Officials: Letter with ricin sent to Mississippi Sen. Wicker, found at off-site mail facility


WASHINGTON — An envelope addressed to Sen. Roger Wicker of Mississippi tested positive today for ricin, a potentially fatal poison, congressional officials said, heightening concerns about terrorism a day after a deadly bombing killed three and left more than 170 injured at the Boston Marathon.

Wicker's office issued a statement saying "any inquiries regarding member security must be directed to the United States Capitol Police."

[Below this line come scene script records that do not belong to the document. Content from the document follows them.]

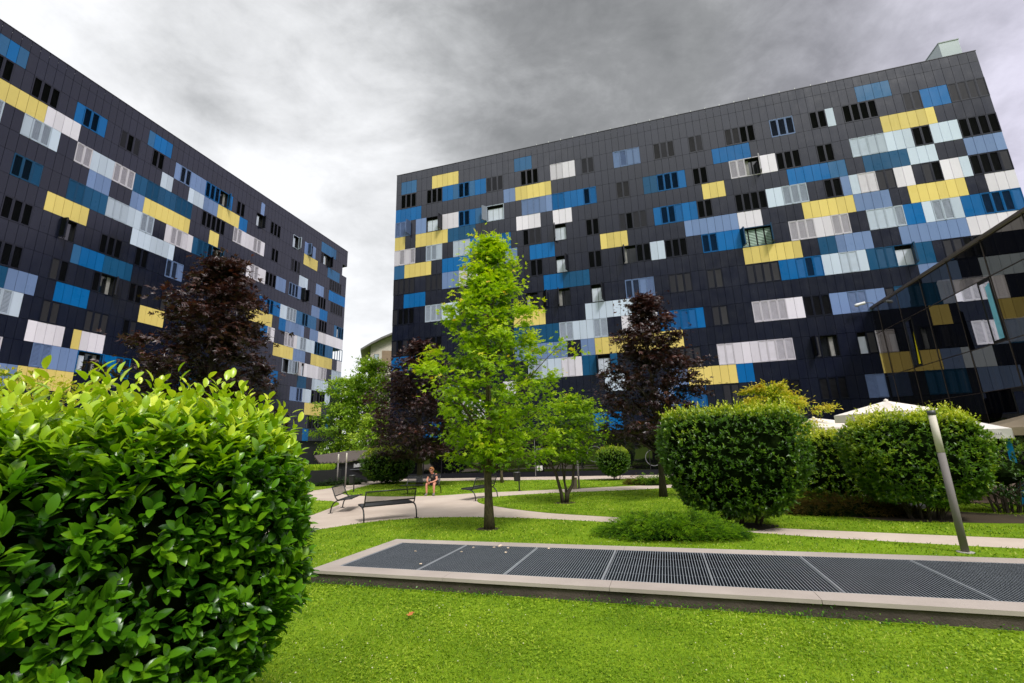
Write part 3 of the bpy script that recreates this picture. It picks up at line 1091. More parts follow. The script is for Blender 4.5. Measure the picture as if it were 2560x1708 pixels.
def inside(poly, x, y):
    px = np.array([p[0] for p in poly])
    py = np.array([p[1] for p in poly])
    qx, qy = np.roll(px, -1), np.roll(py, -1)
    r = np.zeros(len(x), bool)
    for a, b, c, d in zip(px, py, qx, qy):
        cond = (b > y) != (d > y)
        with np.errstate(divide='ignore', invalid='ignore'):
            xi = (c - a) * (y - b) / (d - b + 1e-12) + a
        r ^= cond & (x < xi)
    return r


# raised grating shaft
PU = Vector((0.952, -0.305, 0)).normalized()
PW = Vector((-PU.y, PU.x, 0))
PN = Vector((-3.29, 7.66, 0))
PANG = math.atan2(PU.y, PU.x)
PL, PD = 16.2, 2.51


def grass():
    rnd = np.random.default_rng(21)
    blades = []
    flowers = []

    def zone(r0, r1, dens, hgt, wid):
        # polar wedge in front of the viewer
        amax = 1.05
        area = amax * (r1 ** 2 - r0 ** 2)
        n = int(area * dens)
        rr = np.sqrt(rnd.uniform(r0 ** 2, r1 ** 2, n))
        aa = rnd.uniform(-amax, amax, n)
        x, y = rr * np.sin(aa), rr * np.cos(aa)
        ok = np.zeros(n, bool)
        for p in LAWNS:
            ok |= inside(p, x, y)
        u = (x - PN.x) * PU.x + (y - PN.y) * PU.y
        w = (x - PN.x) * PW.x + (y - PN.y) * PW.y
        ok &= ~((u > -.02) & (u < PL + .02) & (w > -.02) & (w < PD + .02))
        for sx, sy, sr in ((5.1, 11.4, .7), (10.6, 11.4, 1.1), (9.2, 12.0, .9), (-.76, 12.1, .2)):
            ok &= ((x - sx) ** 2 + (y - sy) ** 2) > sr ** 2
        x, y = x[ok], y[ok]
        n = len(x)
        k = 0.75 + .5 * np.sin(x * 1.7 + 3 * np.sin(y * .9)) * np.sin(y * 1.3 + 1)
        h = hgt * rnd.uniform(.45, 1.25, n) * (0.8 + .25 * k)
        th = rnd.uniform(0, 2 * PI, n)
        wd = wid * rnd.uniform(.6, 1.3, n)
        lean = rnd.uniform(.2, 1.2, n) * h
        ld = rnd.uniform(0, 2 * PI, n)
        bx, by = np.cos(th) * wd, np.sin(th) * wd
        z = np.full(n, -.003)
        v = np.stack([np.stack([x - bx, y - by, z], -1), np.stack([x + bx, y + by, z], -1),
                      np.stack([x + np.cos(ld) * lean, y + np.sin(ld) * lean, z + h], -1)], 1)
        t = np.clip(.44 + .26 * rnd.normal(0, .9, n) + .16 * (k - .75) + .10 * np.sin(x * 5.1 + 2 * np.sin(y * 3.3)) * np.sin(y * 4.7), 0, 1)
        blades.append((v, t))

    zone(2.6, 6.0, 3000, .024, .0050)
    zone(6.0, 10.5, 1000, .030, .008)
    zone(10.5, 18, 260, .038, .015)
    zone(18, 32, 60, .045, .03)
    V = np.concatenate([b[0] for b in blades]).reshape(-1, 3)
    T = np.repeat(np.concatenate([b[1] for b in blades]), 3)
    F = np.arange(len(V)).reshape(-1, 3)
    m = leaf('grass_blade', GRASS_STOPS, rough=.55, trans=.35, spec=.25, clump=.9, tcol=(1.5, 1.6, .6))
    tag(link('grass', np_mesh('grass', V, F, m, {'tint': T})), 'short green lawn grass covering the beds between the paths', 'grass', kind='stuff')
    # white clover heads and small fallen leaves
    mb = MB()
    rr = random.Random(8)
    c = 0
    while c < 420:
        r = math.sqrt(rr.uniform(9, 110))
        a = rr.uniform(-.62, .8)
        x, y = r * math.sin(a), r * math.cos(a)
        u = (x - PN.x) * PU.x + (y - PN.y) * PU.y
        w = (x - PN.x) * PW.x + (y - PN.y) * PW.y
        if (-.1 < u < PL and -.05 < w < PD + .05) or not inside(FRONT, np.array([x]), np.array([y]))[0]:
            continue
        if math.sin(x * 1.3 + 1) * math.sin(y * 1.1) < rr.uniform(-.9, .5):
            continue
        mb.ico((x, y, rr.uniform(.022, .042)), rr.uniform(.004, .0085), 1, 0, (1, 1, .8))
        c += 1
    tag(mb.build('clover_flowers', simple('clover_white', s2l((206, 204, 168)), .9)), 'tiny white clover heads scattered over the front lawn', 'flowers', kind='stuff')


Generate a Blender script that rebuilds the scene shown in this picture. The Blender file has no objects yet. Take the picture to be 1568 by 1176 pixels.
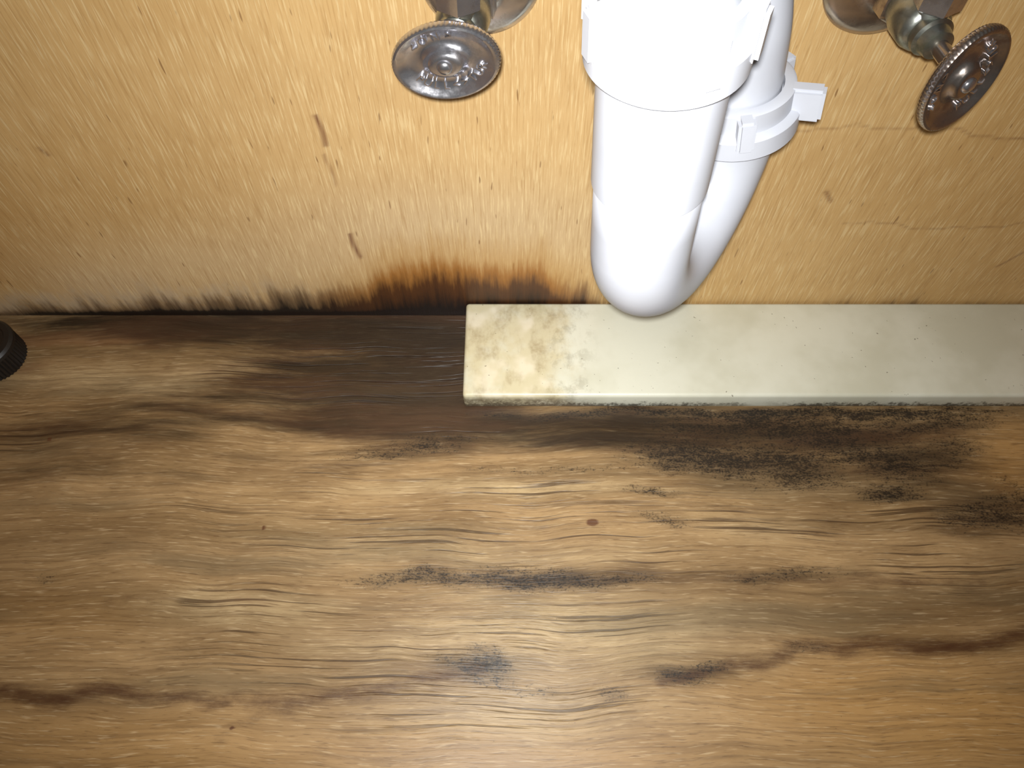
import bpy, bmesh, math, numpy as np
from mathutils import Vector, Matrix
# Under-sink cabinet interior.  Units: metres.  x = left/right, y = towards the back panel (y=0), z = up.
S=bpy.context.scene
S.view_settings.view_transform='Standard'

def lin(c):
    r=[]
    for v in c:
        v/=255.; r.append(v/12.92 if v<=.04045 else ((v+.055)/1.055)**2.4)
    return (*r,1)

class NT:
    def __init__(s,name):
        s.m=bpy.data.materials.new(name); s.m.use_nodes=True
        s.t=s.m.node_tree; s.b=s.t.nodes['Principled BSDF']; s.tc=None
    def n(s,k,**kw):
        o=s.t.nodes.new(k)
        for a,b in kw.items(): setattr(o,a,b)
        return o
    def put(s,sock,v):
        if isinstance(v,bpy.types.NodeSocket): s.t.links.new(v,sock)
        else: sock.default_value=v
    def co(s,scale=(1,1,1),off=(0,0,0),warp=None,amt=0.):
        if s.tc is None: s.tc=s.n('ShaderNodeTexCoord').outputs['Object']
        src=s.tc
        if warp is not None:
            a=s.n('ShaderNodeVectorMath',operation='MULTIPLY_ADD')
            s.put(a.inputs[0],warp); a.inputs[1].default_value=amt; s.put(a.inputs[2],src); src=a.outputs[0]
        m=s.n('ShaderNodeMapping'); s.put(m.inputs[0],src)
        m.inputs['Scale'].default_value=scale; m.inputs['Location'].default_value=off
        return m.outputs[0]
    def noise(s,scale=(1,1,1),off=(0,0,0),detail=2,rough=.5,warp=None,amt=(0,0,0),dist=0,col=False):
        x=s.n('ShaderNodeTexNoise'); s.put(x.inputs['Vector'],s.co(scale,off,warp,amt))
        x.inputs['Scale'].default_value=1; x.inputs['Detail'].default_value=detail
        x.inputs['Roughness'].default_value=rough; x.inputs['Distortion'].default_value=dist
        return x.outputs['Color' if col else 'Fac']
    def math(s,op,a,b=0.,c=None,clamp=False):
        x=s.n('ShaderNodeMath',operation=op,use_clamp=clamp)
        s.put(x.inputs[0],a); s.put(x.inputs[1],b)
        if c is not None: s.put(x.inputs[2],c)
        return x.outputs[0]
    def step(s,v,lo,hi,a=0.,b=1.):
        x=s.n('ShaderNodeMapRange',interpolation_type='SMOOTHSTEP')
        s.put(x.inputs[0],v)
        for i,q in enumerate((lo,hi,a,b)): x.inputs[i+1].default_value=q
        return x.outputs[0]
    def mix(s,f,a,b,mode='MIX'):
        x=s.n('ShaderNodeMix',data_type='RGBA',blend_type=mode)
        s.put(x.inputs[0],f); s.put(x.inputs[6],a); s.put(x.inputs[7],b)
        return x.outputs[2]
    def attr(s,name):
        return s.n('ShaderNodeAttribute',attribute_name=name).outputs['Fac']
    def bump(s,h,dist=.001,st=.5):
        x=s.n('ShaderNodeBump'); s.put(x.inputs['Height'],h)
        x.inputs['Distance'].default_value=dist; x.inputs['Strength'].default_value=st
        s.t.links.new(x.outputs[0],s.b.inputs['Normal'])
    def fin(s,col,rough=.5,metal=0,spec=.5):
        s.put(s.b.inputs['Base Color'],col); s.put(s.b.inputs['Roughness'],rough)
        s.put(s.b.inputs['Metallic'],metal); s.put(s.b.inputs['Specular IOR Level'],spec)
        return s.m

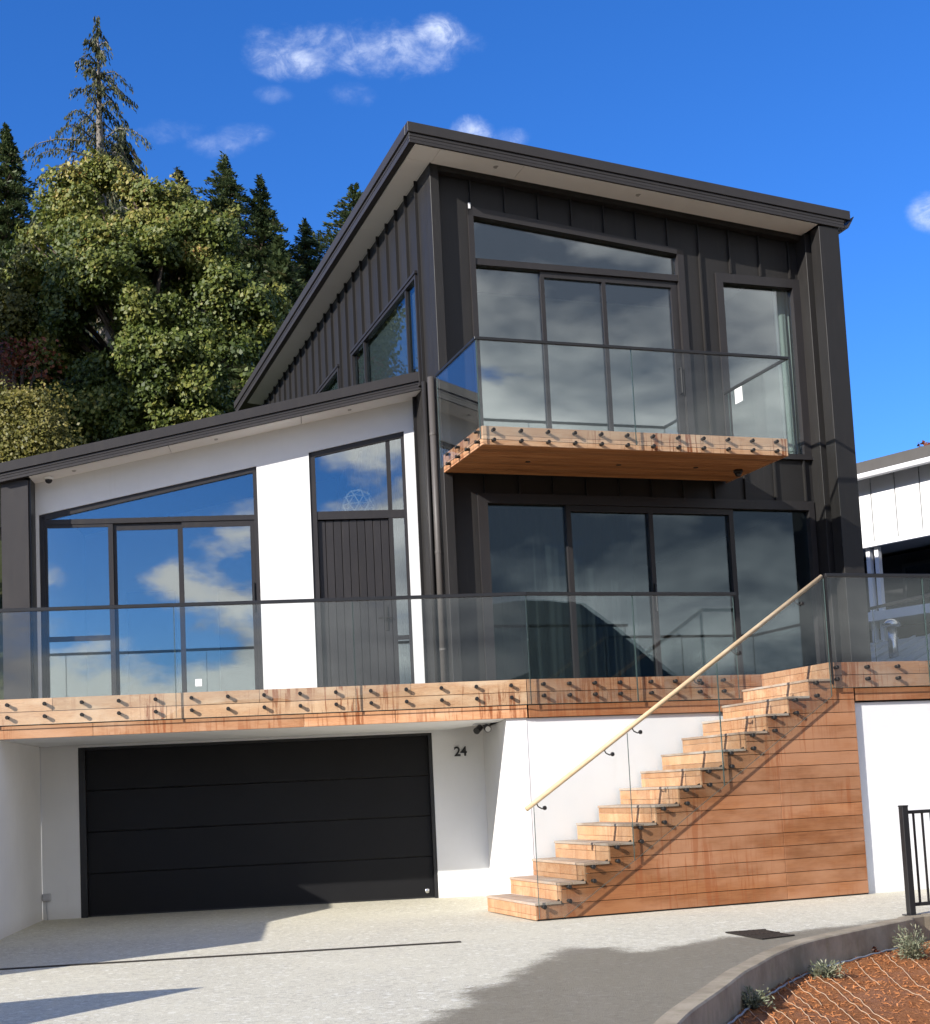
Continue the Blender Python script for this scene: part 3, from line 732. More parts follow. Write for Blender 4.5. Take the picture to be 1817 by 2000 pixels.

Capitol Police had no immediate comment.

But Majority Leader Harry Reid told reporters of the test, and other lawmakers said they had been briefed by the office of the Senate Sergeant At Arms.

Mail addressed to congressional offices in Washington is has been routinely screened at an off-site facility since anthrax attacks in 2001, and there was no evidence it was ever delivered to Wicker's office.

Milt Leitenberg, a University of Maryland bioterrorism expert, said ricin is a poison derived from the same bean that makes castor oil. He said it must be ingested to be fatal.

Sen. Dick Durbin, D-Ill., said the letter was discovered at a mail processing plant in Prince George's County in suburban Maryland.

"Luckily, this was discovered at the processing center off premises," Durbin said. He said all mail to senators is "roasted, toasted, sliced and opened" before it ever gets to them.